Cameroon: What will President Paul Biya’s regime do with its opponents?

By Franck Foute
Posted on Monday, 27 September 2021 09:34

Maurice Kamto during a meeting in Yaounde, 30 September 2018

One year after the 22 September 2020 demonstrations were repressed, the proceedings against the imprisoned activists are stalling. Is Cameroon’s judiciary simply moving at its usual slow pace on this heated political affair or is it intentionally trying to stifle the opposition? This question is stirring public opinion.

The 43 activists from the Cameroon Renaissance Movement (CRM) that are detained in Kondengui’s central prison celebrated a strange anniversary on 22 September. A few party officials came to the prison to bring them a message of encouragement from Maurice Kamto, as well as a generous portion of ndolé and cake that had been prepared for the occasion. The prison officers then put an end to the “festivities”.

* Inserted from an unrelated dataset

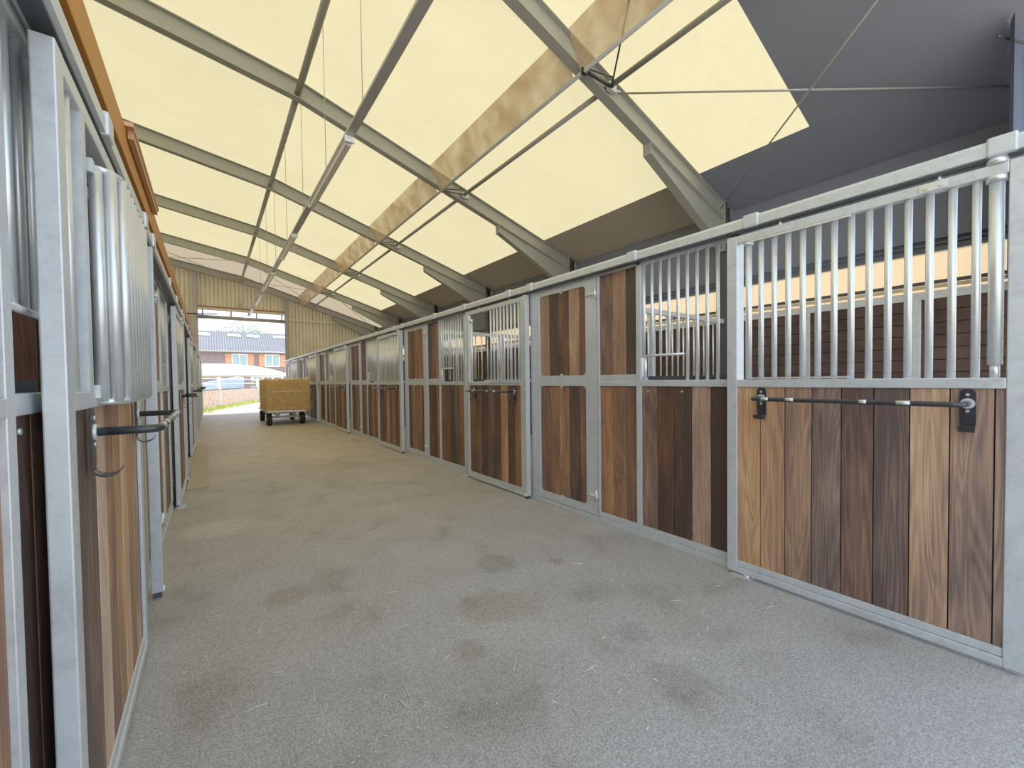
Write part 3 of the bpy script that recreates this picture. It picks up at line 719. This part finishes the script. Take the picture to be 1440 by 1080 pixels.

Just like those in Yaounde, 124 other people that were arrested on the sidelines of the 22 September 2020 demonstrations have commemorated their 12th month in detention. Inmates at the prisons of Mfou, Bafoussam and Doula sadly reflected on the events of that crazy day.

Obstruction of justice

A year ago, opposition parties and civil society organisations called for peaceful street protests against the government’s decision to organise regional elections without amending the electoral code, against the Anglophone crisis and to demand more transparency regarding the management of funds allocated to the Africa Cup of Nations (CAN). Security forces acted quickly. They used tear gas and water cannons, and arrested nearly 550 supporters of opposition parties. Among them were Olivier Bibou Nissack and Alain Fogue, two pillars of the CRM political machine.

Those arrested had varying outcomes in court. The majority of them have since been released, but 116 have appeared before military courts to answer charges related to their participation in the demonstrations or their activism. In Douala and Bafoussam, the trials are now underway, while in Yaoundé, the detainees’ cases are still being investigated. Additionally, eight other defendants have been convicted by a civil court on similar charges and are currently serving two-year prison sentences.

These oppositionists’ lawyers, who all belong to the collective Sylvain Souop, feel that these procedures are “unjust and unacceptable.” On 9 September, they decided to lay down their robes to protest against what they describe as obstruction of justice.

“We cannot associate ourselves with arbitrariness and illegality,” said Hippolyte Meli in a public statement, citing, among other things, “the lack of access to fair justice…the civilian or military judges in charge of these cases’ lack of independence and fairness, [and] a manifest refusal to apply the law.”

Many within the CRM are convinced that the party is being muzzled. “The judiciary refuses to issue a ruling because many have a grudge against the CRM,” says one of its leaders. “Our party is solidly established and its level of organisation scares the regime in Yaoundé, which uses anti-democratic shortcuts to try to break its momentum.” The fact that Kamto spent three months under house arrest in the wake of these demonstrations, without ever receiving the slightest explanation as to why, is proof of this.

“Hostility against the fatherland”

Since September 2020, the Cameroonian authorities have provided little information on the imprisoned activists’ fate. Last December, René Emmanuel Sadi, the government spokesperson, insisted on the “insurrectional” nature of the demonstrations and stated in a written statement: “Legal proceedings against the leaders and organisers […] will continue. Several people arrested within the context of this insurrectional movement have already been released. Others will be released as the legal proceedings progress and in consideration of their degree of involvement and the threat they pose to society.”

In the corridor of power, the judiciary is seen as independent and charged to do its work ‘with due diligence’. “It is important to know that the charges levelled against these individuals are sufficiently serious for the justice system to take the time to investigate them properly. When we are talking about hostility against the country or insurrection, we are not talking about a little petty theft in the neighbourhood,” says an administration official.

Human rights organisations have begun to express concern about the situation. “The authorities should immediately and unconditionally release all those who have been arrested for expressing their political views or for exercising their right to freedom of peaceful assembly, and end the repressive campaign against peaceful protesters and government critics,” said the NGOs Amnesty International and Human Rights Watch, on the sidelines of the first anniversary of the 22 September 2020 protests.